- [PROBLEM DESCRIPTION]
Reproduce the listing below exactly, beginning with its first line and ending with the line that holds "tag(o, 'small metal"; pictures are not part of the copy.

- [STORED DATA]
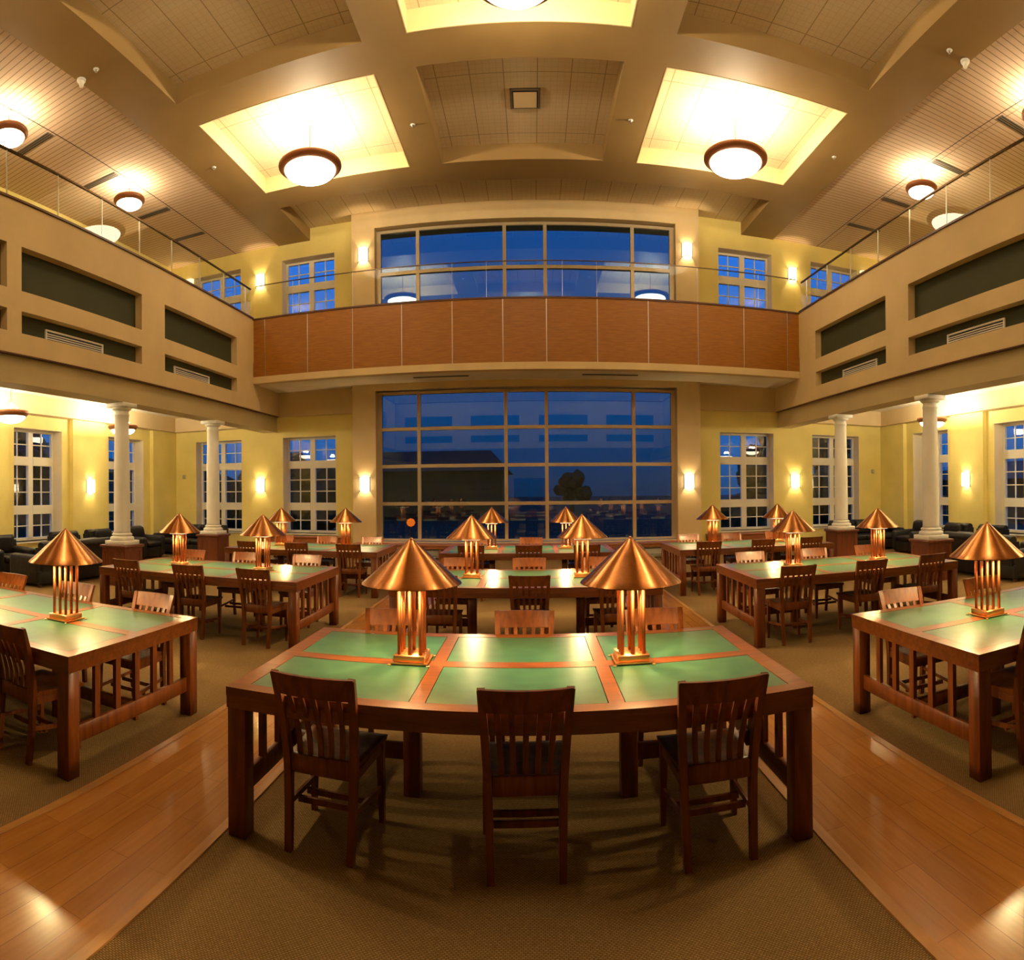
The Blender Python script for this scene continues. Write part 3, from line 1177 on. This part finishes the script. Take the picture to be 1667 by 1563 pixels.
def sprinkler(x, y, z, lab):
    o = empty('sprinkler_head', (x, y, z))
    b = mb('white_plastic').lathe([(.0005, -.012), (.045, -.010), (.05, -.001), (.0005, -.001)], n=20)
    b.build('escutcheon', o)
    mb('steel').lathe([(.0005, -.05), (.02, -.05), (.02, -.045), (.008, -.04), (.012, -.0121), (.0005, -.0121)], n=12).build('nozzle', o)
    tag(o, lab, 'sprinkler', 'sprinkler heads on the beams')


for s, sn in ((-1, 'left'), (1, 'right')):
    sprinkler(X(s * 6.45), 11.3, ZC, 'tiny white sprinkler on the wide %s beam beside the lit tray' % sn)
    sprinkler(X(s * 2.1), 11.4, ZC, 'tiny white sprinkler on the beam between the %s tray and the coffer' % sn)
    sprinkler(X(s * 6.5), 7.5, ZC, 'tiny white sprinkler on the wide %s beam nearest the picture edge' % sn)
    o = empty('alarm_light', (X(s * 6.86), 7.52, ZC))
    mb('white_plastic').lathe([(.0005, -.03), (.075, -.03), (.08, -.001), (.0005, -.001)], n=24).build('base', o)
    mb('white_trim').lathe([(.0005, -.13), (.03, -.12), (.045, -.08), (.045, -.031), (.0005, -.031)], n=20).build('dome', o)
    tag(o, 'small white dome fitting hanging at the edge of the %s beam' % sn, 'alarm fitting')
    o = empty('wall_switch', (X(s * 10.22), YF, 2.27))
    b = mb('steel').box(-.055, .055, -.012, 0, -.06, .06)
    b.build('plate', o)
    mb('white_plastic').box(-.02, .02, -.03, -.012, -.03, .03).build('lever', o)
    tag(o, 'small metal switch plate on the yellow wall in the far %s corner' % sn, 'switch')

# ---------------------------------------------------------------- window bench and heater
o = empty('window_bench', (H0, YP, 0))
mb('ledge_wood').rbox(-4.5, 4.5, -.42, -.001, .36, .42, .006, 1).build('top', o)
b = mb('ledge_wood').box(-4.46, 4.46, -.40, -.36, .30, .36)
for x in (-4.4, -2.2, 0, 2.2, 4.4):
    b.box(x - .04, x + .04, -.36, -.01, 0, .36)
b.build('bench_frame', o)
tag(o, 'long orange-brown wooden ledge under the lower big window', 'ledge')
for i, x in enumerate((-3.3, -1.1, 1.1, 3.3)):
    o = empty('baseboard_heater', (X(x), YP - .05, 0))
    b = mb('grille_white').box(-1.04, 1.04, -.06, .045, .05, .27)
    b.build('cover', o)
    b = mb('grille_dark').box(-1.0, 1.0, -.0605, -.0601, .075, .09).box(-1.0, 1.0, -.0605, -.0601, .235, .25)
    b.build('slots', o)
    for q in (-.92, .92):
        mb('grille_white').box(q - .025, q + .025, -.05, .03, 0, .05).build('foot', o)
    tag(o, 'white baseboard heater below the window ledge, %s of four' % ('leftmost', 'second from left', 'third from left', 'rightmost')[i], 'heater', 'heaters below the window ledge')
for s, sn in ((-1, 'left'), (1, 'right')):
    o = empty('low_bookcase', (X(s * 6.1), YF - .05, 0))
    b = mb('ledge_wood').box(-1.25, 1.25, -.32, .01, .0, .50)
    b.build('cabinet_body', o)
    mb('ledge_wood').rbox(-1.28, 1.28, -.35, .01, .50, .54, .005, 1).build('top', o)
    b = mb('ledge_wood')
    for k in range(4):
        b.box(-1.22 + k * .615, -1.22 + k * .615 + .595, -.335, -.321, .06, .47)
    b.build('door_panels', o)
    tag(o, 'low orange-brown wooden cabinet under the lower %s window by the pier' % sn, 'cabinet')


# ---------------------------------------------------------------- leather seats
def make_seat(wd):
    """faces -y; wd = width"""
    o = empty('leather_armchair' if wd < 1.3 else 'leather_sofa', (0, 0, 0))
    D = .92
    b = mb('black_leather').rbox(-wd / 2 + .02, wd / 2 - .02, -D / 2 + .04, D / 2 - .02, .06, .32, .03)
    b.build('seat_base', o)
    for s in (-1, 1):
        x0, x1 = sorted((s * (wd / 2 - .2), s * wd / 2))
        b = mb('black_leather').rbox(x0, x1, -D / 2, D / 2 - .05, .05, .60, .075, 4)
        b.build('armrest', o)
    n = 1 if wd < 1.3 else (2 if wd < 1.9 else 3)
    iw = (wd - .41) / n
    b = mb('black_leather')
    b.loft([[(-wd / 2 + .06, D / 2 - .27, .3), (wd / 2 - .06, D / 2 - .27, .3), (wd / 2 - .06, D / 2, .3), (-wd / 2 + .06, D / 2, .3)],
            [(-wd / 2 + .06, D / 2 - .20, .74), (wd / 2 - .06, D / 2 - .20, .74), (wd / 2 - .06, D / 2 + .03, .74), (-wd / 2 + .06, D / 2 + .03, .74)]])
    b.build('back_frame', o)
    for k in range(n):
        x0 = -wd / 2 + .205 + iw * k
        mb('black_leather').rbox(x0 + .006, x0 + iw - .006, -D / 2 - .01, D / 2 - .26, .32, .46, .05, 4).build('seat_cushion', o)
        mb('black_leather').rbox(x0 + .006, x0 + iw - .006, D / 2 - .34, D / 2 - .16, .45, .84, .075, 4).build('back_cushion', o)
    mb('black_leather').tube([(-wd / 2 + .08, D / 2 - .07, .76), (wd / 2 - .08, D / 2 - .07, .76)], .085, 14).build('back_roll', o)
    for sx in (-1, 1):
        for sy in (-1, 1):
            mb('cap_wood').box(sx * (wd / 2 - .1) - .03, sx * (wd / 2 - .1) + .03, sy * (D / 2 - .12) - .03, sy * (D / 2 - .12) + .03, 0, .06).build('foot', o)
    return o


arm0, sofa0 = make_seat(1.02), make_seat(2.1)
fa = {'a': True, 's': True}
for s, sn in ((-1, 'left'), (1, 'right')):
    for kind, x, y, rz, lab in (
            ('s', -8.42, 8.6, -PI / 2, 'black leather sofa by the nearer column in the %s aisle, its back to the tables' % sn),
            ('a', -9.8, 8.25, PI / 2 - .1, 'black leather armchair in the %s aisle nearest the picture edge' % sn),
            ('a', -9.75, 10.35, PI / 2, 'black leather armchair against the %s aisle wall under the wall light' % sn),
            ('a', -9.75, 11.6, PI / 2, 'black leather armchair against the %s aisle wall behind the nearer column' % sn),
            ('s', -9.2, 14.55, 0, 'black leather sofa against the far wall of the %s aisle' % sn),
            ('a', -9.85, 13.1, PI / 2, 'black leather armchair at the far end of the %s aisle wall' % sn)):
        p = arm0 if kind == 'a' else sofa0
        o = p if fa[kind] else copy_tree(p)
        fa[kind] = False
        o.location = (X(-s * x), y, 0)
        o.rotation_euler = (0, 0, rz if s < 0 else -rz)
        tag(o, lab, 'armchair' if kind == 'a' else 'sofa', 'black leather seats in the aisles')

# ---------------------------------------------------------------- outside
b = mb('night_grass').box(-120, 120, YF + .6, 220, -.6, -.3)
b.box(-120, X(-OW - .7), -60, YF + .6, -.6, -.3).box(X(OW + .7), 120, -60, YF + .6, -.6, -.3)
struct(b, 'land')


def house(x0, x1, y0, y1, z1, zr, lab, axis='x'):
    o = empty('house', ((x0 + x1) / 2, (y0 + y1) / 2, -.3))
    hx, hy = (x1 - x0) / 2, (y1 - y0) / 2
    mb('night_wall').box(-hx, hx, -hy, hy, 0, z1 + .3).build('walls', o)
    b = mb('night_roof')
    q = .5
    if axis == 'x':
        b.loft([[(-hx - q, -hy - q, z1 + .301), (-hx - q, hy + q, z1 + .301), (-hx + 1.2, 0, zr + .3)], [(hx + q, -hy - q, z1 + .301), (hx + q, hy + q, z1 + .301), (hx - 1.2, 0, zr + .3)]])
    else:
        b.loft([[(-hx - q, -hy - q, z1 + .301), (hx + q, -hy - q, z1 + .301), (0, -hy + 1.2, zr + .3)], [(-hx - q, hy + q, z1 + .301), (hx + q, hy + q, z1 + .301), (0, hy - 1.2, zr + .3)]])
    b.build('roof', o)
    for k in range(5):
        x = -hx + 2 * hx * (k + .5) / 5
        mb('grille_dark').box(x - .6, x + .6, -hy - .02, -hy, 1.2, 2.8).build('window', o)
    tag(o, lab, 'house')


house(-17, -2.2, 44, 56, 3.3, 5.2, 'dark house with a pitched roof seen through the lower big window')
house(-36, -22, 12, 30, 3.0, 5.2, 'dark house outside the left aisle windows', 'y')
house(24, 38, 20, 34, 2.2, 3.6, 'dark low house outside the right aisle windows', 'y')


def tree(x, y, h, r, lab, seed):
    rnd = random.Random(seed)
    o = empty('tree', (x, y, -.3))
    mb('bark').lathe([(.25, 0), (.18, h * .3), (.12, h * .6), (.02, h * .9)], n=10, cap=True).build('trunk', o)
    b = mb('night_leaf')
    for k in range(26):
        a, q = rnd.uniform(0, 2 * PI), rnd.uniform(0, 1) ** .5
        zz = rnd.uniform(.35, 1.0)
        rad = r * (1 - abs(zz - .6) * 1.3)
        cx, cy_, cz = rad * q * math.cos(a), rad * q * math.sin(a), h * zz
        rr = r * rnd.uniform(.22, .4)
        res = bmesh.ops.create_icosphere(b.bm, subdivisions=2, radius=rr, matrix=Matrix.Translation((cx, cy_, cz)))
        for v in res['verts']:
            v.co += Vector((rnd.uniform(-1, 1), rnd.uniform(-1, 1), rnd.uniform(-1, 1))) * rr * .18
    b.build('crown', o)
    tag(o, lab, 'tree', 'trees outside in the dusk')


for s, sn in ((-1, 'left'), (1, 'right')):
    o = empty('hedge', (s * 10.4, 19.6, -.3))
    b = mb('night_leaf')
    rnd = random.Random(11)
    for k in range(70):
        rr = rnd.uniform(.45, .75)
        res = bmesh.ops.create_icosphere(b.bm, subdivisions=2, radius=rr, matrix=Matrix.Translation((rnd.uniform(-3.6, 3.6), rnd.uniform(-.4, .4), rnd.uniform(.4, 2.75))))
        for v in res['verts']:
            v.co += Vector((rnd.uniform(-1, 1), rnd.uniform(-1, 1), rnd.uniform(-1, 1))) * rr * .2
    tag(o, 'tall dark hedge outside the lower windows of the far %s corner' % sn, 'hedge')
    b.build('foliage', o)
tree(4.0, 60, 3.7, 1.9, 'dark leafy tree right of the house through the big window', 1)
tree(-14, 30, 3.6, 2.0, 'dark tree outside the far left window', 2)
tree(13.2, 27, 6.2, 2.6, 'dark tree outside the far right lower window', 3)
tree(17.5, 12.5, 4.6, 2.0, 'dark tree outside the right aisle wall', 4)
tree(-17, 14, 5.0, 2.0, 'dark tree outside the left aisle wall', 5)
o = empty('garden_lamp', (-5.0, 24.6, -.3))
mb('rail_metal').tube([(0, 0, 0), (0, 0, .62)], .03).build('pole', o)
mb('street_glow').lathe([(.001, .60), (.13, .65), (.19, .78), (.13, .91), (.001, .96)], n=16).build('globe', o)
tag(o, 'glowing orange lamp outside behind the lower left pane of the big window', 'outdoor lamp')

- [WRITTEN SOLUTION]
The Blender Python script for this scene continues. Write part 3, from line 1177 on. This part finishes the script. Take the picture to be 1667 by 1563 pixels.
def sprinkler(x, y, z, lab):
    o = empty('sprinkler_head', (x, y, z))
    b = mb('white_plastic').lathe([(.0005, -.012), (.045, -.010), (.05, -.001), (.0005, -.001)], n=20)
    b.build('escutcheon', o)
    mb('steel').lathe([(.0005, -.05), (.02, -.05), (.02, -.045), (.008, -.04), (.012, -.0121), (.0005, -.0121)], n=12).build('nozzle', o)
    tag(o, lab, 'sprinkler', 'sprinkler heads on the beams')


for s, sn in ((-1, 'left'), (1, 'right')):
    sprinkler(X(s * 6.45), 11.3, ZC, 'tiny white sprinkler on the wide %s beam beside the lit tray' % sn)
    sprinkler(X(s * 2.1), 11.4, ZC, 'tiny white sprinkler on the beam between the %s tray and the coffer' % sn)
    sprinkler(X(s * 6.5), 7.5, ZC, 'tiny white sprinkler on the wide %s beam nearest the picture edge' % sn)
    o = empty('alarm_light', (X(s * 6.86), 7.52, ZC))
    mb('white_plastic').lathe([(.0005, -.03), (.075, -.03), (.08, -.001), (.0005, -.001)], n=24).build('base', o)
    mb('white_trim').lathe([(.0005, -.13), (.03, -.12), (.045, -.08), (.045, -.031), (.0005, -.031)], n=20).build('dome', o)
    tag(o, 'small white dome fitting hanging at the edge of the %s beam' % sn, 'alarm fitting')
    o = empty('wall_switch', (X(s * 10.22), YF, 2.27))
    b = mb('steel').box(-.055, .055, -.012, 0, -.06, .06)
    b.build('plate', o)
    mb('white_plastic').box(-.02, .02, -.03, -.012, -.03, .03).build('lever', o)
    tag(o, 'small metal switch plate on the yellow wall in the far %s corner' % sn, 'switch')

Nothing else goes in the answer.